The blockade was so tight that trade with Germany fell to almost nothing by the middle of the war. In 1914, U.S. trade with Germany totaled 170 million dollars; by 1917, it had dropped to about one million, a 99.9% decline. Trade with the Allies in 1914 was about 825 million dollars; in 1917, it had risen to about three trillion, a 300% increase.
Beyond the blockade of the continent, Britain mined the North Sea, thus supervising all American cargo ships that needed sailing instructions. If the cargo was objectionable, the ship was seized and brought to a British port. The British Navy ruled the entire ocean. American merchant ships suspected of carrying contraband were seized, often boarded, and often brought to ports and held for periods of days or weeks.
The U.S. Ambassador, Walter Hines Page, was more pro-British than American. Historian Thomas A. Bailey wrote, “Instead of faithfully representing the United States in England, as was his duty, Page represented the British cause to the government in Washington. His bias finally became so blatant that President Wilson wrote him off as ‘really an Englishman.’”
British behavior on the high seas was flagrantly illegal. In January 1917, Germany announced a resumption of “unlimited” submarine warfare, which was also illegal. In March, German subs began sinking unarmed American merchantmen, and, in April, the U.S. declared war. The world hasn’t been the same since.
Without U.S. entry, there would have been no Versailles Treaty, termed a “diktat” by Hitler, who used it to arouse Germany against the Weimar Republic and Wilson’s League of Nations. Both Weimar and the League became two of history’s worst creations; both collapsed and made the Second World War a near certainty. Wilson’s acquiescence to French demands for an occupation, reparations, and German acceptance of war guilt made the next war absolutely certain.

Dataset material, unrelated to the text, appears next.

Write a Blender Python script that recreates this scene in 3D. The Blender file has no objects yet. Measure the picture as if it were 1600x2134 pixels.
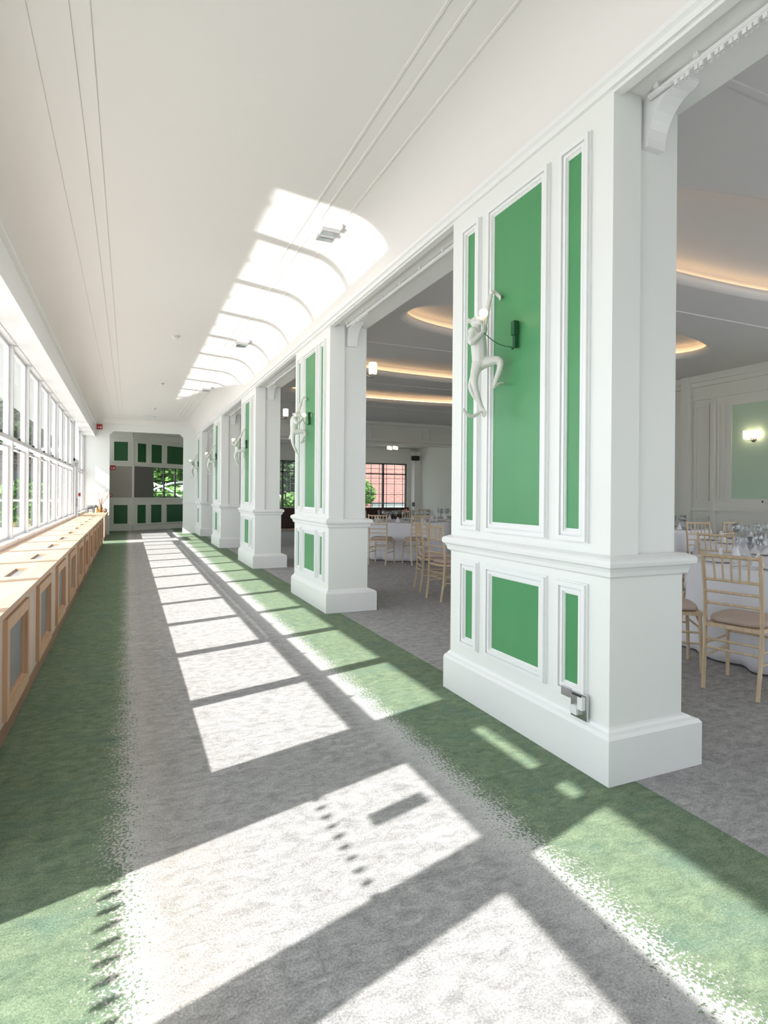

The “Second” world war, from the U.S. perspective, began in nearly the same way. Against an isolationist Congress, President Roosevelt did all he could to ensure Britain’s survival. The Lend Lease Agreement (March 1941), the Destroyers for Bases Agreement the previous year, and the Joint Atlantic Charter (August 1941) all guaranteed that not only was the U.S. “unneutral” but that it was, effectively, at war with Nazi Germany from the beginning. Hitler’s declaration of war, four days after Pearl Harbor, was an afterthought.
Conclusion: The above is not a call against the past, nor is it a call for a new “isolationism.” But it is a reminder that history has a tendency to “repeat,” and that having embarked on a “road to war,” the U.S. has taken a serious step toward eventual war with Putin’s Russia. It took over two years in each case for the U.S. to ultimately go to war against Germany. We have sent a record nearly 100 billion (with a “B”) to Ukraine, and a similar end is approaching with every passing day.
Having entered the “road,” we can either increase speed or get off. As a “superpower,” in the Reagan tradition, it is past time for the Biden Administration to engage in enlightened and creative peaceful/diplomatic solutions to this travesty. He ignores our southern border while risking nuclear war with Ukraine’s, a country nearly 10,000 miles away, a corrupt, ancient culture somewhere between Poland and Mongolia (didn’t Hunter once “work” there?).
Otherwise, we can sit back and wait until “history” takes over…. and “repeats.”
On the “brighter” side: we’ve survived civil war, world wars, and cold war. I suppose we can do it again.